2. Aux termes du 1° du 5 de l’article 13 du code général des impôts, applicable aux cessions à titre onéreux d’un usufruit temporaire intervenues à compter du 14 novembre 2012 en vertu du II de l’article 15 de la loi du 29 décembre 2012 de finances rectificative pour 2012 :  » (…) par dérogation aux dispositions du présent code relatives à l’imposition des plus-values, le produit résultant de la première cession à titre onéreux d’un même usufruit temporaire ou, si elle est supérieure, la valeur vénale de cet usufruit temporaire est imposable au nom du cédant, personne physique ou société ou groupement qui relève des articles 8 à 8 ter, dans la catégorie de revenus à laquelle se rattache, au jour de la cession, le bénéfice ou revenu procuré ou susceptible d’être procuré par le bien ou le droit sur lequel porte l’usufruit temporaire cédé (…) « .

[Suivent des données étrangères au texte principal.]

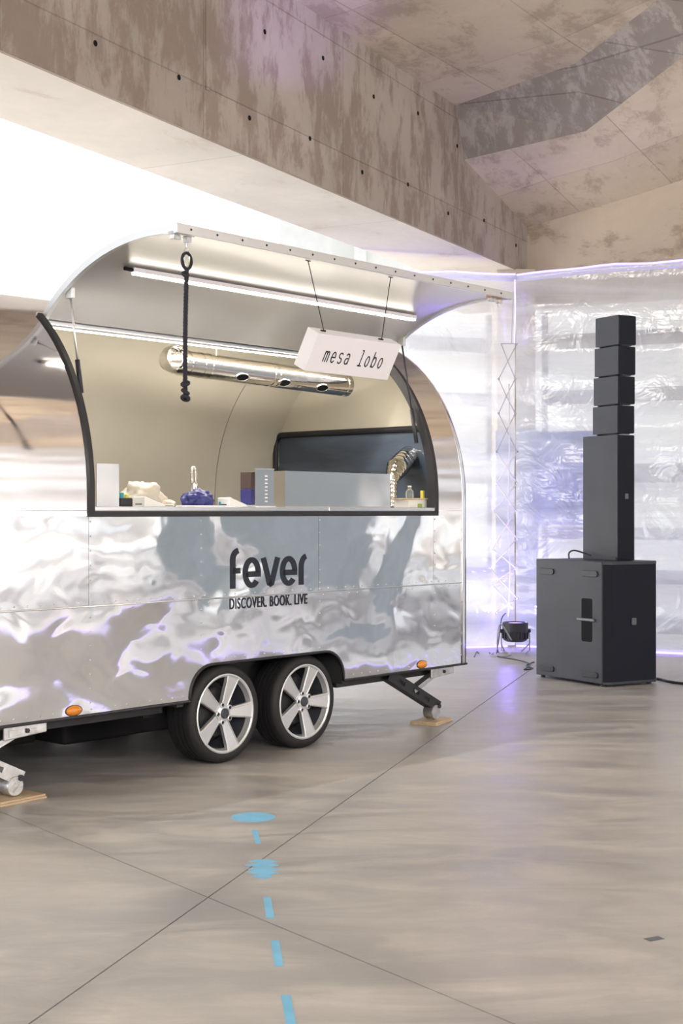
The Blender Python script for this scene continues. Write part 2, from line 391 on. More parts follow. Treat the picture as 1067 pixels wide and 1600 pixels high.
# plastic curtains
def curtain(name, label, plan, htop, seed, roll=True, led=True, led_floor=True):
    o = thing(name, label, 'curtain', (plan[0][0], plan[0][1], 0))
    off = Vector((plan[0][0], plan[0][1], 0))
    P = [Vector((a, b, 0))-off for a, b in plan]
    segs = []; L = 0
    for i in range(len(P)-1):
        n = max(2, int((P[i+1]-P[i]).length/.10))
        for k in range(n+(1 if i == len(P)-2 else 0)):
            segs.append((P[i].lerp(P[i+1], k/n), (P[i+1]-P[i]).normalized(), L+(P[i+1]-P[i]).length*k/n))
        L += (P[i+1]-P[i]).length
    rows = []
    NZ = 70
    for j in range(NZ+1):
        z = .02+(htop-.02)*j/NZ; r = []
        for p, d, l in segs:
            nrm = Vector((d.y, -d.x, 0)); 
            if nrm.y > 0: nrm = -nrm
            e = min(1, l/.3, (L-l)/.3)
            b = (abs(sin(pi*z/.86))**.6)*.07*e                     # pillows between horizontal welds
            w = noise.noise(Vector((l*.5+seed, z*2.6, seed)))*.09 + noise.noise(Vector((l*2.2, z*1.1, seed+5)))*.035
            r.append(p+nrm*(b+w*min(1, e+.3))+Vector((0, 0, z+(.02*sin(l*1.7) if j == NZ else 0))))
        rows.append(r)
    MB().grid(rows).build('film_sheet', M['film'], o, smooth=True)
    top = [rows[-1][i]+Vector((0, 0, -.0)) for i in range(len(segs))]
    if roll: MB().tube(top[::2], .045, 8).build('top_roll', M['film_roll'], o, smooth=True)
    if led:
        MB().tube([p+Vector((0, -.055, .03+.008*sin(i*.7))) for i, p in enumerate(top)][::2], .010, 6).build('led_strip', M['violet'], o)
    if led_floor:
        MB().tube([p+Vector((0, -.06, .015)) for p, d, l in segs][::3], .011 if led else .005, 6).build('led_strip', M['violet'], o)
    return o
Cn = (2.065, 16.9)
def along(p, k): return (p[0]+.886*k, p[1]-.465*k)
curtain('plastic_curtain', 'crinkled clear plastic curtain behind the tall speaker stack', [(Cn[0]+.006, Cn[1]-.0), along(Cn, 4.1)], 4.38, 3)
curtain('plastic_curtain', 'clear plastic curtain behind the silver trailer, left of the corner', [(-5.4, 13.2), (-3.43, 14.3), (.19, 16.3), (Cn[0]-.006, Cn[1])], 4.36, 11)
curtain('plastic_curtain', 'plastic side curtain mirrored in the trailer body', [along(Cn, 4.15), (5.6, 11.5), (5.6, 8.8), (5.6, -3)], 4.3, 21, led=False)
# corner seam light
sm = MB().tube([(0,0,0), (.004,0,-.35), (-.003,0,-.75)], .008, 6).build('corner_light', M['violet'], loc=(Cn[0]-.02, Cn[1]-.12, 4.34))
tag(sm, 'violet light strip hanging down the seam where the curtains meet', 'light strip')
# slatted screens outside the curtains
def slats(label, a, b, zs):
    o = thing('slatted_screen', label, 'screen', (a[0], a[1], 0))
    d = Vector((b[0]-a[0], b[1]-a[1], 0)); L = d.length; d.normalize(); n = Vector((-d.y, d.x, 0))
    for z, h in zs: MB().obox(d*L/2+Vector((0,0,z)), d, n, (0,0,1), L/2, .02, h/2).build('slat', M['slat'], o)
    for k in (.0, 1.0): MB().obox(d*L*k+n*.06+Vector((0,0,2)), d, n, (0,0,1), .03, .03, 2.0).build('post', M['slat'], o)
Z = [(3.62,.17),(2.96,.16),(2.05,.22),(1.35,.14),(.85,.16),(.3,.2)]
slats('grey horizontal slats dimly seen through the curtain behind the speakers', (Cn[0]+.35, Cn[1]+.12), (Cn[0]+.35+.886*4, Cn[1]+.12-.465*4), Z)
slats('grey horizontal slats dimly seen through the curtain beside the trailer', (.3, 16.75), (Cn[0]-.25, Cn[1]+.4), Z)
slats('grey horizontal slats added outside the side curtain to vary the trailer reflections', (6.1, 13.5), (6.1, -3), [(3.6,.3),(2.7,.22),(1.9,.35),(1.2,.2),(.55,.45)])  # unseen slats put in to break up the body's reflections
bb = MB().box(0, .95, -.02, .02, 0, 1.1).build('blue_board', M['board'], loc=(Cn[0]+.25, Cn[1]+.05, 1.45), rot=(0,0,atan2(-.465,.886)))
tag(bb, 'dark blue board behind the curtain left of the speaker column', 'board')
# unseen grey-blue sheet added at the side curtain for the trailer's reflection
wn = MB().box(-.03, .03, 0, 2.3, .75, 3.4).build('reflection_sheet', M['pane'], loc=(5.42, 9.0, 0)); tag(wn, kind='structure')

# ================================================================ TRAILER
TR = thing('food_trailer', 'rounded silver riveted food trailer with raised serving hatch', 'trailer', P0, TH)
HW, BH, ZS, ZB = 1.1, 1.3, 1.70, .43
S0, S1, S2 = -3.0, 2.52, 2.67
O0, O1 = -1.10, 2.16
def prof_z(t, a=HW, b=BH, c=HW): return ZS+b*sqrt(max(0, 1-((t-c)/a)**2))
def arc(a0, a1, n, off=0):
    """a: angle 0 at near side spring, pi at the far side"""
    return [(HW-(HW-off)*cos(a0+(a1-a0)*i/n), ZS+(BH-off)*sin(a0+(a1-a0)*i/n)) for i in range(n+1)]
HT = .478; aH = math.acos((HW-HT)/HW); HZ = ZS+BH*sin(aH)
def sheet(name, prof, s0, s1, m, ns=2, solid=.012, parent=TR, smooth=35):
    rows = [[(s0+(s1-s0)*i/ns, t, z) for t, z in prof] for i in range(ns+1)]
    return MB().grid(rows).build(name, m, parent, smooth=smooth, solid=solid)
# lower side with wheel arch cut
ar0, ar1, az, arr = -.335, 1.125, .645, .19
outl = [(S0, ZB), (ar0, ZB)]
for i in range(9):
    a = pi-pi/2*i/8; outl.append((ar0+arr+arr*cos(a), az-arr+arr*sin(a)))
for i in range(9):
    a = pi/2-pi/2*i/8; outl.append((ar1-arr+arr*cos(a), az-arr+arr*sin(a)))
outl += [(ar1, ZB), (S1, ZB), (S1, 1.052), (S0, 1.052)]
archpts = outl[1:-3]
MB().prism(outl, lambda p, sd: (p[0], .0 if sd == 0 else .012, p[1])).build('lower_panel', M['alu'], TR)
for x0, x1 in ((S0, -1.13), (-1.13, .86), (.86, 2.16), (2.16, S1)):
    MB().box(x0+.001, x1-.001, 0, .012, 1.060, 1.575).build('side_panel', M['alu'], TR)
MB().tube([(S0, -.002, 1.056), (S1+.03, .004, 1.056)], .0055, 8).build('belt_trim', M['trim'], TR, smooth=True)
MB().tube([(S0, -.002, 1.61), (O0-.02, -.002, 1.61)], .0045, 8).build('sill_trim', M['trim'], TR, smooth=True)
MB().tube([(O1+.03, -.002, 1.61), (S1, -.002, 1.61)], .0045, 8).build('sill_trim', M['trim'], TR, smooth=True)
low_prof = [(0, 1.575), (0, 1.64), (0, ZS)]
sheet('upper_panel', low_prof+arc(0, aH, 14)[1:], S0, O0-.02, M['alu_soft'])
sheet('upper_panel', low_prof+arc(0, aH, 14)[1:], O1+.03, S1, M['alu_soft'])
sheet('roof_panel', arc(aH, pi, 24)+[(2*HW, ZB)], S0, S1, M['alu_soft'])
# rounded end corner
full = [(0, ZB), (0, 1.052), (0, 1.61), (0, ZS)]+arc(0, pi, 36)[1:]+[(2*HW, 1.0), (2*HW, ZB)]
def inset(p, d):
    t, z = p; c = Vector((HW, ZS if z > ZS else z)); v = Vector((t, z))-c; L = v.length
    v = v*(1-d/L); return (c.x+v.x, c.y+v.y)
def endrow(k, n=6, r=.15):
    a = pi/2*k/n; return [(S1+r*sin(a), *inset(p, r*(1-cos(a)))) for p in full]
MB().grid([endrow(k) for k in range(6)]).build('corner_panel', M['alu_soft'], TR, smooth=35, solid=.01)
# raised seam flanges on the end corner
MB().tube([(S1, *inset(p, -.003)) for p in full], .006, 6).build('corner_seam', M['trim'], TR, smooth=True)
MB().tube([(S2-.012, *inset(p, .085)) for p in full], .012, 6).build('corner_gasket', M['rubber'], TR, smooth=True)
# end wall with window opening
wt0, wt1, wz0, wz1 = .34, 2.03, 1.45, 2.245
ew = MB()
def col(t0, t1, n=1):
    for i in range(n):
        a = t0+(t1-t0)*i/n; b = t0+(t1-t0)*(i+1)/n
        za, zb = [ZS+(BH-.06)*sqrt(max(0, 1-((x-HW)/(HW-.05))**2)) for x in (a, b)]
        def q(zl, zr, zl2, zr2): ew.add([(2.63, a, zl), (2.63, b, zr), (2.63, b, zr2), (2.63, a, zl2)], [(0,1,2,3)])
        if wt0-.001 <= a and b <= wt1+.001: q(ZB, ZB, wz0, wz0); q(wz1, wz1, za, zb)
        else: q(ZB, ZB, za, zb)
col(.05, wt0, 6); col(wt0, wt1, 14); col(wt1, 2.15, 3)
ew.build('end_wall', M['cream'], TR, solid=.03)
wf = part('end_window', TR)
fr = rrect(wt0-.02, wt1+.02, wz0-.02, wz1+.02, .07)
MB().tube([(2.605, a, b) for a, b in fr], .026, 8, closed=True).build('window_frame', M['rubber'], wf, smooth=True)
MB().prism(fr, lambda p, sd: (2.622+.006*sd, p[0], p[1])).build('window_pane', M['glass'], wf)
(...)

3. Il résulte de ces dispositions, éclairées par les travaux préparatoires de la loi du 29 décembre 2012 de finances rectificative pour 2012 dont elles sont issues, que le législateur a entendu prévoir des règles d’assiette dérogatoires applicables, à compter du 14 novembre 2012, à toute première cession d’un même usufruit temporaire, laquelle s’entend de la constitution initiale d’un usufruit à titre onéreux portant sur un bien donné et pour une période donnée à l’exclusion d’une éventuelle cession de ce même usufruit par l’usufruitier à une autre personne. Sont à cet égard dépourvues d’incidence les circonstances que cette première cession fasse suite à une précédente cession d’un usufruit temporaire portant sur le même bien au titre d’une période antérieure et que les parties au contrat l’aient qualifiée de prorogation.

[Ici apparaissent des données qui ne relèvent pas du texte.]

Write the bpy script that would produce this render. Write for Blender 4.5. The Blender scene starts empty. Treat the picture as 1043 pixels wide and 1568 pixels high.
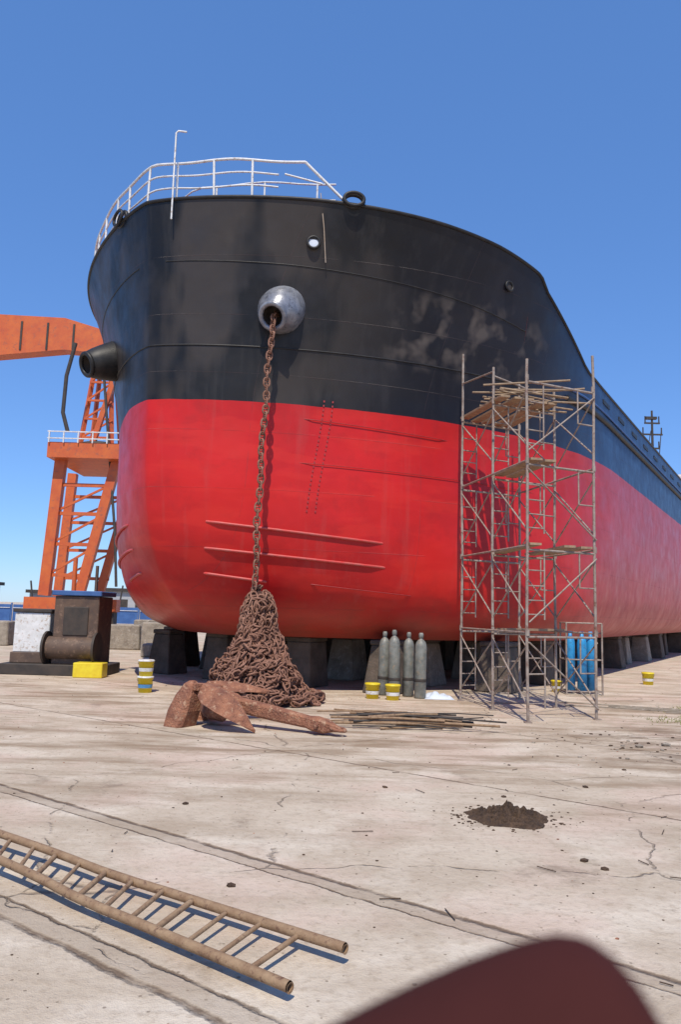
import bpy, bmesh, math, random
from mathutils import Vector, Matrix, noise
random.seed(7)
scene=bpy.context.scene
V=Vector
# ---------------------------------------------------------------- materials
def newmat(name):
    m=bpy.data.materials.new(name); m.use_nodes=True
    nt=m.node_tree; nt.nodes.clear()
    o=nt.nodes.new('ShaderNodeOutputMaterial'); b=nt.nodes.new('ShaderNodeBsdfPrincipled')
    nt.links.new(b.outputs[0],o.inputs[0])
    return m,nt,b
class N:
    def __init__(s,nt): s.nt=nt; s.tc=nt.nodes.new('ShaderNodeTexCoord').outputs['Object']
    def link(s,a,b): s.nt.links.new(a,b)
    def setin(s,sock,v):
        if isinstance(v,bpy.types.NodeSocket): s.link(v,sock)
        else: sock.default_value=v
    def noise(s,scale,detail=4,rough=.55,vec=None,dist=0):
        n=s.nt.nodes.new('ShaderNodeTexNoise'); n.inputs['Scale'].default_value=scale
        n.inputs['Detail'].default_value=detail; n.inputs['Roughness'].default_value=rough
        n.inputs['Distortion'].default_value=dist
        s.link(vec or s.tc,n.inputs['Vector']); return n.outputs['Fac']
    def vor(s,scale,feat='F1',vec=None):
        n=s.nt.nodes.new('ShaderNodeTexVoronoi'); n.feature=feat; n.inputs['Scale'].default_value=scale
        s.link(vec or s.tc,n.inputs['Vector']); return n.outputs['Distance']
    def map(s,scale=(1,1,1),loc=(0,0,0),rot=(0,0,0)):
        n=s.nt.nodes.new('ShaderNodeMapping'); n.inputs['Scale'].default_value=scale
        n.inputs['Location'].default_value=loc; n.inputs['Rotation'].default_value=rot
        s.link(s.tc,n.inputs['Vector']); return n.outputs[0]
    def math(s,op,a,b=0.0,c=0.0):
        n=s.nt.nodes.new('ShaderNodeMath'); n.operation=op
        s.setin(n.inputs[0],a); s.setin(n.inputs[1],b); s.setin(n.inputs[2],c); return n.outputs[0]
    def ramp(s,f,a,b,lo=0.,hi=1.):
        n=s.nt.nodes.new('ShaderNodeMapRange'); n.inputs[1].default_value=a; n.inputs[2].default_value=b
        n.inputs[3].default_value=lo; n.inputs[4].default_value=hi; s.setin(n.inputs[0],f); return n.outputs[0]
    def mix(s,f,a,b):
        n=s.nt.nodes.new('ShaderNodeMix'); n.data_type='RGBA'
        s.setin(n.inputs[0],f)
        for i,v in ((6,a),(7,b)):
            if isinstance(v,bpy.types.NodeSocket): s.link(v,n.inputs[i])
            else: n.inputs[i].default_value=(*v,1) if len(v)==3 else v
        return n.outputs[2]
    def sep(s,vec=None):
        n=s.nt.nodes.new('ShaderNodeSeparateXYZ'); s.link(vec or s.tc,n.inputs[0]); return n.outputs
    def dot(s,v):
        n=s.nt.nodes.new('ShaderNodeVectorMath'); n.operation='DOT_PRODUCT'
        s.link(s.tc,n.inputs[0]); n.inputs[1].default_value=v; return n.outputs['Value']
    def bump(s,bsdf,h,strength=.3,dist=.02):
        n=s.nt.nodes.new('ShaderNodeBump'); n.inputs['Strength'].default_value=strength
        n.inputs['Distance'].default_value=dist; s.link(h,n.inputs['Height']); s.link(n.outputs[0],bsdf.inputs['Normal'])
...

4. Par suite, la cour n’a pas commis d’erreur de droit ni inexactement qualifié les faits de l’espèce en jugeant que l’acte du 26 août 2015 portant cession par la SCI Tam-Tam à la SARL Tab 48, pour la période du 1er septembre 2015 au 31 août 2021, en contrepartie de la somme de 120 000 euros, d’un usufruit portant sur l’ensemble immobilier appartenant à la première, quand bien même il faisait suite à la cession à cette même société, par acte du 1er septembre 2004, d’un usufruit portant sur le même ensemble immobilier pour la période du 1er septembre 2004 au 31 août 2015, avait la nature d’une première cession d’un usufruit temporaire entrant dans le champ des dispositions du 1° du 5 de l’article 13 du code général des impôts.

5. Il résulte de ce qui précède que M. B… n’est pas fondé à demander l’annulation de l’arrêt qu’il attaque.